You may have the authority to order other people around. That doesn’t mean they will like it or that they will give their best effort. If the great resignation has taught us anything it’s that people want to be respected as persons and valued for the contribution they make.

Here are five things that non-anxious do leaders to cultivate mutual respect.

Give respect

We can’t expect others to respect us if we don’t respect them. Waiting for other people to respect us first will only result in the opposite. A self-differentiated leader knows that respecting others creates healthy emotional space.

A hallmark of this is saying what you believe while giving others the freedom to disagree. This shows that you respect who they are, as well as what they think and believe, even if you disagree. That also means you give other people the benefit of the doubt because you respect them as persons, assuming that their intentions are good.

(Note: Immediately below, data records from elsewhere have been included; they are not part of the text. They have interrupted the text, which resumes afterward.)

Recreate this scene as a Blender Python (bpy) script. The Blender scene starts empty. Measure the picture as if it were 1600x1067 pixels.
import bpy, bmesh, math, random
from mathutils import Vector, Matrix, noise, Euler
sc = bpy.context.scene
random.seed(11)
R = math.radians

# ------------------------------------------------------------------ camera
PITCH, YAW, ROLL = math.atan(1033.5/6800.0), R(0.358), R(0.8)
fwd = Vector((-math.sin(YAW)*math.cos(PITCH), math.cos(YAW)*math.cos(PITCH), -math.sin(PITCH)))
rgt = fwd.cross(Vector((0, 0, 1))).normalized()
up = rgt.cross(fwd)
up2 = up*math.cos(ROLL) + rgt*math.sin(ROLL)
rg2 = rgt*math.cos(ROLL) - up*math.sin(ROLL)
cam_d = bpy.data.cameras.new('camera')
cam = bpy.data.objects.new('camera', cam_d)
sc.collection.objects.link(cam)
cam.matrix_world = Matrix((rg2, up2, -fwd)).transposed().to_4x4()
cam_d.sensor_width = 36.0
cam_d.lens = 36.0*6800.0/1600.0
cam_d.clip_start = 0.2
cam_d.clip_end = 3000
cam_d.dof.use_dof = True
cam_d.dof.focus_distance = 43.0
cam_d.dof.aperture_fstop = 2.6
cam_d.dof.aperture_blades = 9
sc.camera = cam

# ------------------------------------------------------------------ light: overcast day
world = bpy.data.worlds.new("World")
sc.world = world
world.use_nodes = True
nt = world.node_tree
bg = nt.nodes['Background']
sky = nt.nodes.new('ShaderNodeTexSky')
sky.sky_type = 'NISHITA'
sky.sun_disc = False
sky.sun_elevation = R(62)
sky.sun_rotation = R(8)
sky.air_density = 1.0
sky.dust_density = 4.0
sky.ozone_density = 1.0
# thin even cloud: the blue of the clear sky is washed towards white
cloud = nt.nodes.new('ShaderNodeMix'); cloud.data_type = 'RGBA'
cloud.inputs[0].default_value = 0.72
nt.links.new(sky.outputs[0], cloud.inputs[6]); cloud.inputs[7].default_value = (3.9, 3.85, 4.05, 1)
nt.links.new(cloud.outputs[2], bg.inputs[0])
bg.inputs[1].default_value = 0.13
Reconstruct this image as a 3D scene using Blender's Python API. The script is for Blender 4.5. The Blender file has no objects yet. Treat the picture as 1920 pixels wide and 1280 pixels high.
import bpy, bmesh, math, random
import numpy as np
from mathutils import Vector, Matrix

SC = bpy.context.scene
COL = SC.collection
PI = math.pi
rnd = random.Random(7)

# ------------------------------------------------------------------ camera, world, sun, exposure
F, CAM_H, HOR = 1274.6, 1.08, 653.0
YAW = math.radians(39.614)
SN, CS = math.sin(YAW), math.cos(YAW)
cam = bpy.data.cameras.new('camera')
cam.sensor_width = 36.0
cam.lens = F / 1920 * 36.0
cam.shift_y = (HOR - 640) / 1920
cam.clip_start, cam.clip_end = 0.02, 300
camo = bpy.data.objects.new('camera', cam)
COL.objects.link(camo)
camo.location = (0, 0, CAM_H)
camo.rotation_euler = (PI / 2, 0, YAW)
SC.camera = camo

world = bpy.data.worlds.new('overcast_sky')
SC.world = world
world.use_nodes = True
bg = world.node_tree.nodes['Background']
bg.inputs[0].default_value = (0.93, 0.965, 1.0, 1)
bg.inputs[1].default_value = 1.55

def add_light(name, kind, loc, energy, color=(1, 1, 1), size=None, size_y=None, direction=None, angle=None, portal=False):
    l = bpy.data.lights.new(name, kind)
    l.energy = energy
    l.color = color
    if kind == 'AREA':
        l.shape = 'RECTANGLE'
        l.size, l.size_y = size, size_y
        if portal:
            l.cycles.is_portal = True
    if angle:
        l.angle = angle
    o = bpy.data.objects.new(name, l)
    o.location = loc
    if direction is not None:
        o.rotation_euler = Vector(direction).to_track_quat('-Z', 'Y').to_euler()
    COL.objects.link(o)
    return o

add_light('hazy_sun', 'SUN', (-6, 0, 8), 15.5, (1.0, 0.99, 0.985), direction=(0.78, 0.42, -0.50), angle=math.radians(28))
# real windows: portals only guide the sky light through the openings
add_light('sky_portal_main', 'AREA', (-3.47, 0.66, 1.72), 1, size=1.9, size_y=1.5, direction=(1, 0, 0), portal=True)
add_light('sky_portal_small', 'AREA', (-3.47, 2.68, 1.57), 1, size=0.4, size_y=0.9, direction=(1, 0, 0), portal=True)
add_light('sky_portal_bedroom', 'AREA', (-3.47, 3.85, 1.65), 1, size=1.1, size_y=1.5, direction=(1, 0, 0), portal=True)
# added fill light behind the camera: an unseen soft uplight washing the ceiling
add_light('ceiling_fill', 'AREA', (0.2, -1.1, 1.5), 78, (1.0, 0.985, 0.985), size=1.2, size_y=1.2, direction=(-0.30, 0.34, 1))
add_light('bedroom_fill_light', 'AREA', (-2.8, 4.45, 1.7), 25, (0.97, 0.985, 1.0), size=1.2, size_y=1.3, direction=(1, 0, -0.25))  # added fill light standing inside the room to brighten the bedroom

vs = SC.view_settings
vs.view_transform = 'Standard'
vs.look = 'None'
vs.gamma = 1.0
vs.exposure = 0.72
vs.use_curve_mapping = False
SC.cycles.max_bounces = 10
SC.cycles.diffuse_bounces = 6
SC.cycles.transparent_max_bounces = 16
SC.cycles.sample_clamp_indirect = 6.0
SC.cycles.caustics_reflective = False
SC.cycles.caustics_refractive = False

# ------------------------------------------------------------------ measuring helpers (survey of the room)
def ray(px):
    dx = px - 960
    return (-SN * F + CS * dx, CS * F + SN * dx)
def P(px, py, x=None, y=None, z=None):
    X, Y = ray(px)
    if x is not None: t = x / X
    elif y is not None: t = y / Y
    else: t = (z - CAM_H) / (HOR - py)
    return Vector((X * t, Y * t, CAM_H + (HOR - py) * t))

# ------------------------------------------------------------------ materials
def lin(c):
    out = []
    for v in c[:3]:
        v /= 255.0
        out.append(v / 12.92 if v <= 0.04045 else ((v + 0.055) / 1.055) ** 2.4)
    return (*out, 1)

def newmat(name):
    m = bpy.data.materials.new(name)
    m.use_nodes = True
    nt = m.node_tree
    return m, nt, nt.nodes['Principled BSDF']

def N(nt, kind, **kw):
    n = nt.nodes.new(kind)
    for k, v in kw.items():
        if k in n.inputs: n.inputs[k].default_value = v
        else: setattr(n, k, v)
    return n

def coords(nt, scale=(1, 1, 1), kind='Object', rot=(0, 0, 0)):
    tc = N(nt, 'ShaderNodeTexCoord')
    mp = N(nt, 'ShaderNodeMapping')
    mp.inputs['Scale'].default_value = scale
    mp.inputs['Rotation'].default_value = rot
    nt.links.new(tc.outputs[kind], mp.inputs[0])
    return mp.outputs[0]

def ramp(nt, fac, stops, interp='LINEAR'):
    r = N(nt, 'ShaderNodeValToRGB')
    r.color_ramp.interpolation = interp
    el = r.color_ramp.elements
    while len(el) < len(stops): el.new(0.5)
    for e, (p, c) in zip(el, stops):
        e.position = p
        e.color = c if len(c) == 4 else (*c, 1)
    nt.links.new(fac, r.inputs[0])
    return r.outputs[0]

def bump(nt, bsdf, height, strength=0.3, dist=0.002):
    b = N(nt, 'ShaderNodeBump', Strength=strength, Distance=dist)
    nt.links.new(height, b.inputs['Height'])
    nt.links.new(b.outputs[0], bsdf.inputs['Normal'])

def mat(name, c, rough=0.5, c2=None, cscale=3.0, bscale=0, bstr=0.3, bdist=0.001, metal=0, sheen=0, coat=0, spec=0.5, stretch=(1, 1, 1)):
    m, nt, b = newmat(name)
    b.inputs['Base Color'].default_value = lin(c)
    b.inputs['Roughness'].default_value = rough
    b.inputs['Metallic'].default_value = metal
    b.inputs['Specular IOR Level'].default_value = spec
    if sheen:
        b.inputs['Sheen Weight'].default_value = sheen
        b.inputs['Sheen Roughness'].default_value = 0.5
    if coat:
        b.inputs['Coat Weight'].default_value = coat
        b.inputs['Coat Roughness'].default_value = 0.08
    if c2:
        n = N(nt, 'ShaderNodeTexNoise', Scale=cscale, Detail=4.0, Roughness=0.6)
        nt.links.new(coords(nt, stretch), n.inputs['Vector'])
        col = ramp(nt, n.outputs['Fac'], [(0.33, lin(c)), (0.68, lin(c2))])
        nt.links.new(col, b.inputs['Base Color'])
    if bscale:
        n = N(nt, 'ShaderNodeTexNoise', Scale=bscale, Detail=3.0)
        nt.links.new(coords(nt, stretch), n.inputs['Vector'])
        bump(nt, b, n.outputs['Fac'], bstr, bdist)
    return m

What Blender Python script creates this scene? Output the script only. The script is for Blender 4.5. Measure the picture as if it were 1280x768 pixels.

Jesus modeled accepting others without judgment. Doing this enables you to respect others even before they have earned it. When they do things that don’t seem worthy of respect, remember that this most often comes from their own pain and brokenness.

Be trustworthy

Do what you say you are going to do. Under-promise and over-deliver. This is not rocket science it’s basic human decency. If you are a person of your word people respect that.

Be transparent

Nothing creates suspicion more than secrecy. On the other hand, when you explain to others what you are doing and why, you minimize that possibility. They may not like what you’re doing, but if you are clear about it, they are more likely to respect you, nonetheless.

Take responsibility for self

When you break your word, fall short on a commitment or make a mistake, own up to it. Apologize. Make it right. People may not like what you did but they will respect the fact that you take responsibility for it. Doing so as a non-anxious presence will make the best out of a bad situation.

Listen

Nothing communicates respect and a non-anxious presence more than honest listening. Being truly curious about what’s going on with the other person shows that you respect who they are and that your connection with them matters to you. That doesn’t mean you have to agree it just means that you are willing to listen.

Rancor and disrespect may be a part of our public discourse and social media, but you don’t have to go along. Non-anxious leaders are counter-cultural. When you foster respect in the system you lead, you help everybody be and do their best.